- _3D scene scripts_
□ □ □

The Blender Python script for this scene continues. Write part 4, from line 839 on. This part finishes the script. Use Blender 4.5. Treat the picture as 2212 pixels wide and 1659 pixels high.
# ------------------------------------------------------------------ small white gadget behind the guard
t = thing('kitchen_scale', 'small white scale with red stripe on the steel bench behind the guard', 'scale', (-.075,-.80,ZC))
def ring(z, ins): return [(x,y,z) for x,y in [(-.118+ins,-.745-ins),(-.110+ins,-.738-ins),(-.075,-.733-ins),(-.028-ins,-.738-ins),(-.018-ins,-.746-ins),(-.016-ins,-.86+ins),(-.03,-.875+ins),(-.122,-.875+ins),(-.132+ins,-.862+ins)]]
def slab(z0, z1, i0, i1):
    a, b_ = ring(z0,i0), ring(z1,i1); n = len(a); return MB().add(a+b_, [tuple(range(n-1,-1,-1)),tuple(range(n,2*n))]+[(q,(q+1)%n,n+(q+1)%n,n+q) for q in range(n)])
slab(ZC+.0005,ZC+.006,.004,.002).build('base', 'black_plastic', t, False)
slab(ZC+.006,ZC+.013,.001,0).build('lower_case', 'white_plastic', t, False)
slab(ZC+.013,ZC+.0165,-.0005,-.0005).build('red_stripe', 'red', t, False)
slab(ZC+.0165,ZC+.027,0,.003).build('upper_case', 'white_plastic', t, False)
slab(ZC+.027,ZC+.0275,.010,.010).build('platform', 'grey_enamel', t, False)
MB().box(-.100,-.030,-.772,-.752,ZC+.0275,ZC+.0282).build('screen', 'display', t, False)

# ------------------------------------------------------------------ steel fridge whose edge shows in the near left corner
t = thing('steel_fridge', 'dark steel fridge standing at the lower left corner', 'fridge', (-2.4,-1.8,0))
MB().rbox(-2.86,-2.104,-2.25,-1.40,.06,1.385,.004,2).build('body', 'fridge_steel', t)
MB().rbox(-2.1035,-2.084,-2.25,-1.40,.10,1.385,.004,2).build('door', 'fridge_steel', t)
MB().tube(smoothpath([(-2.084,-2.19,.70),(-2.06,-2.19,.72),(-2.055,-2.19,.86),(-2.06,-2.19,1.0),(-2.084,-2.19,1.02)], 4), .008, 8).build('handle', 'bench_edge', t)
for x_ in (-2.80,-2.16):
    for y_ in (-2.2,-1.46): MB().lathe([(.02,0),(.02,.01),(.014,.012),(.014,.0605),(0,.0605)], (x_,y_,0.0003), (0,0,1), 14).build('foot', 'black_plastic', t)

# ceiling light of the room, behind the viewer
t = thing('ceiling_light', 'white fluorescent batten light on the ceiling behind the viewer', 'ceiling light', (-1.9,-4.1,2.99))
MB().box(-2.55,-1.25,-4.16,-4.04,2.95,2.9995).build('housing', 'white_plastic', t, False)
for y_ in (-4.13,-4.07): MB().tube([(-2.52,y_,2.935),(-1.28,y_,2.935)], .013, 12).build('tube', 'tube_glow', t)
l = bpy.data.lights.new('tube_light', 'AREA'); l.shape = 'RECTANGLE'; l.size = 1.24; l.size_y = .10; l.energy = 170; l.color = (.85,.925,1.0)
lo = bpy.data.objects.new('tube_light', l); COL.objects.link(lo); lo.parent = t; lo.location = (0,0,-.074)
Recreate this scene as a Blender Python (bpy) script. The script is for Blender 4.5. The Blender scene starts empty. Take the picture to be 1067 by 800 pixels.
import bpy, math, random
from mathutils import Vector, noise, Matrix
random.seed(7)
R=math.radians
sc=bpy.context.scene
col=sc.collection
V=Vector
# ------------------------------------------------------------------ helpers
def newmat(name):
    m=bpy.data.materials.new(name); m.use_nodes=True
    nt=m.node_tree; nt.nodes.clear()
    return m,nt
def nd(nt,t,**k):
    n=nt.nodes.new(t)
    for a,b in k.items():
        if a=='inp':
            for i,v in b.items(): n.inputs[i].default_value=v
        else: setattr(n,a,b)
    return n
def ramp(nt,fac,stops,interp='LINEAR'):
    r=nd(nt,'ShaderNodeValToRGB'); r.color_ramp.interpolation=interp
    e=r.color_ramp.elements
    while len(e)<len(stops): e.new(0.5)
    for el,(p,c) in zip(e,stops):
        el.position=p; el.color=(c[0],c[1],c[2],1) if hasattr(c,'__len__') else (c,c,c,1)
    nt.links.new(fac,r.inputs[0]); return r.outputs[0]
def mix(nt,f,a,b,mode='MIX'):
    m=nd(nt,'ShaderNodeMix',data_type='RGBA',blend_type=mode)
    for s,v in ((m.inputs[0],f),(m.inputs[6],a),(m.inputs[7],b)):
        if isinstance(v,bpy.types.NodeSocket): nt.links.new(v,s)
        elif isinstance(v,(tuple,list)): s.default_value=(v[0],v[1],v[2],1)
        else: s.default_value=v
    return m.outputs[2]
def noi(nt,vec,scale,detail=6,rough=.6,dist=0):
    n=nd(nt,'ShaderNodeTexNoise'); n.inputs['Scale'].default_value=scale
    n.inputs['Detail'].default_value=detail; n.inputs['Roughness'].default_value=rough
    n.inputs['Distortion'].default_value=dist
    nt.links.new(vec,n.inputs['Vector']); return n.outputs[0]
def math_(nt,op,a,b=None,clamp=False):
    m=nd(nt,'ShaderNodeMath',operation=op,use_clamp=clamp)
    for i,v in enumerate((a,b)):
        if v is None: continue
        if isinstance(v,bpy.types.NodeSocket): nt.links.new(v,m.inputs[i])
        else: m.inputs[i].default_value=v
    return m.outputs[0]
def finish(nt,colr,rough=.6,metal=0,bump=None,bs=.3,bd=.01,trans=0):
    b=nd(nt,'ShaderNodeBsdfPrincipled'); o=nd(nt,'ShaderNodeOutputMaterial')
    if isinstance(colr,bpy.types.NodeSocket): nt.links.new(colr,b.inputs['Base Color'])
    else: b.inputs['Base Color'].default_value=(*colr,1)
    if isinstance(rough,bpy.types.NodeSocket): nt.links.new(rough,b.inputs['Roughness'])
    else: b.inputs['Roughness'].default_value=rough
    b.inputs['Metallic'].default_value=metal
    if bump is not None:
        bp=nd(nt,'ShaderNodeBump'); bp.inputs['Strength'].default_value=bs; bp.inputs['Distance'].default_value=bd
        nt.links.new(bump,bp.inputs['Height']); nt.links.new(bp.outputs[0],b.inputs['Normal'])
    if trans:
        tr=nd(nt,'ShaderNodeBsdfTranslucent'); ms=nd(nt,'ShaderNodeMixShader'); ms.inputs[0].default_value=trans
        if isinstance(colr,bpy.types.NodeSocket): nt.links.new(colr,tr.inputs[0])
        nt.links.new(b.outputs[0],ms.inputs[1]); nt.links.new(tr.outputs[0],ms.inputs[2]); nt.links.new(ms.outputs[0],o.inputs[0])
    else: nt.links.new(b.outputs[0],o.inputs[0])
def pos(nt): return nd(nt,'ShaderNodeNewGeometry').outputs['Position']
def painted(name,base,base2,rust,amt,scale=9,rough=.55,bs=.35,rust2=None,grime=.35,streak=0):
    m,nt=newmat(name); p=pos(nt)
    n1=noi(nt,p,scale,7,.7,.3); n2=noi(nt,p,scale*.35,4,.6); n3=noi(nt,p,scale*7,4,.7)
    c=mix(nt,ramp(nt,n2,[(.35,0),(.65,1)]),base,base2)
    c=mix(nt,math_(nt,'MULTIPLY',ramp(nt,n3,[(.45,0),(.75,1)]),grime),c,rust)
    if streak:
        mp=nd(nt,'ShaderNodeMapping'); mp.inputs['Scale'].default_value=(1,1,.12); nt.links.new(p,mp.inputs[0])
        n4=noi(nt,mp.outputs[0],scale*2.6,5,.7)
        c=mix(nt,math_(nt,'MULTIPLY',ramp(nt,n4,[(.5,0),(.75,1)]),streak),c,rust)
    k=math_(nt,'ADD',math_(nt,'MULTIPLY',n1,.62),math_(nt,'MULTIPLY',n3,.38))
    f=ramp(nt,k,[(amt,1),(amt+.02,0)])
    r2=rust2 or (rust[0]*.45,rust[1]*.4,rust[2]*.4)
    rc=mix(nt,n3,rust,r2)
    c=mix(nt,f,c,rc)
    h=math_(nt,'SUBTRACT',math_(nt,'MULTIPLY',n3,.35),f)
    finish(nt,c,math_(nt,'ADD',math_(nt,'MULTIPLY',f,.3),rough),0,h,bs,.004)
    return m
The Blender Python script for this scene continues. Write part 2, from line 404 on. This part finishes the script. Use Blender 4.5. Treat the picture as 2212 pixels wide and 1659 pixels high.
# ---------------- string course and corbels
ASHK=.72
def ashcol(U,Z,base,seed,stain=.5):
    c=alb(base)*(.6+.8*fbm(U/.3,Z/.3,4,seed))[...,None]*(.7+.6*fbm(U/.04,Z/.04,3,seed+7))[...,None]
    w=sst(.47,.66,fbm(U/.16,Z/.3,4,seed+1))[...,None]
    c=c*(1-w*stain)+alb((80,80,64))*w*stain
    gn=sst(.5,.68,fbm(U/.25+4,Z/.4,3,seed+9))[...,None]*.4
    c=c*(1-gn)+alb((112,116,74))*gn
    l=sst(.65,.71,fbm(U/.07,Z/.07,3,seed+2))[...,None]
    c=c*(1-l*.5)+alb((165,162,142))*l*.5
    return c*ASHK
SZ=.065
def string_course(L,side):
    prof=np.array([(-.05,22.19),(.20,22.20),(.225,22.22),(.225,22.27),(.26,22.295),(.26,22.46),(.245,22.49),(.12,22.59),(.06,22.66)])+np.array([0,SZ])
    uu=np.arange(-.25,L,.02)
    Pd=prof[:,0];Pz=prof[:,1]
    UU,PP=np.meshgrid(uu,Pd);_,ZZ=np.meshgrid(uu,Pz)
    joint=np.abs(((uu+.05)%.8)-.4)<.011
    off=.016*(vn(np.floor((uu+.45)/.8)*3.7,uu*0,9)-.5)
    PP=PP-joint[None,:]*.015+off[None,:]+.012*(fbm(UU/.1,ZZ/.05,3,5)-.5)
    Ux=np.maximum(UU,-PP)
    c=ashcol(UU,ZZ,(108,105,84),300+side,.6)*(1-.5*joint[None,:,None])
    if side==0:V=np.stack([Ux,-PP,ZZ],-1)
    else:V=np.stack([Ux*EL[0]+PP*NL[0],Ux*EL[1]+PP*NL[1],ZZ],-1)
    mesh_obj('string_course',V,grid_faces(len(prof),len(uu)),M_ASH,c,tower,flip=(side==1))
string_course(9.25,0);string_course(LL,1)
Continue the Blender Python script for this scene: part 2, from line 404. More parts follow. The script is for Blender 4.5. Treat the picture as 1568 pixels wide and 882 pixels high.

□ □ □

- _STATED PROBLEM_
Pick out the lines above that hold the string "Blender" and show them.

- _TASK OUTPUT_
The Blender Python script for this scene continues. Write part 4, from line 839 on. This part finishes the script. Use Blender 4.5. Treat the picture as 2212 pixels wide and 1659 pixels high.
Recreate this scene as a Blender Python (bpy) script. The script is for Blender 4.5. The Blender scene starts empty. Take the picture to be 1067 by 800 pixels.
The Blender Python script for this scene continues. Write part 2, from line 404 on. This part finishes the script. Use Blender 4.5. Treat the picture as 2212 pixels wide and 1659 pixels high.
Continue the Blender Python script for this scene: part 2, from line 404. More parts follow. The script is for Blender 4.5. Treat the picture as 1568 pixels wide and 882 pixels high.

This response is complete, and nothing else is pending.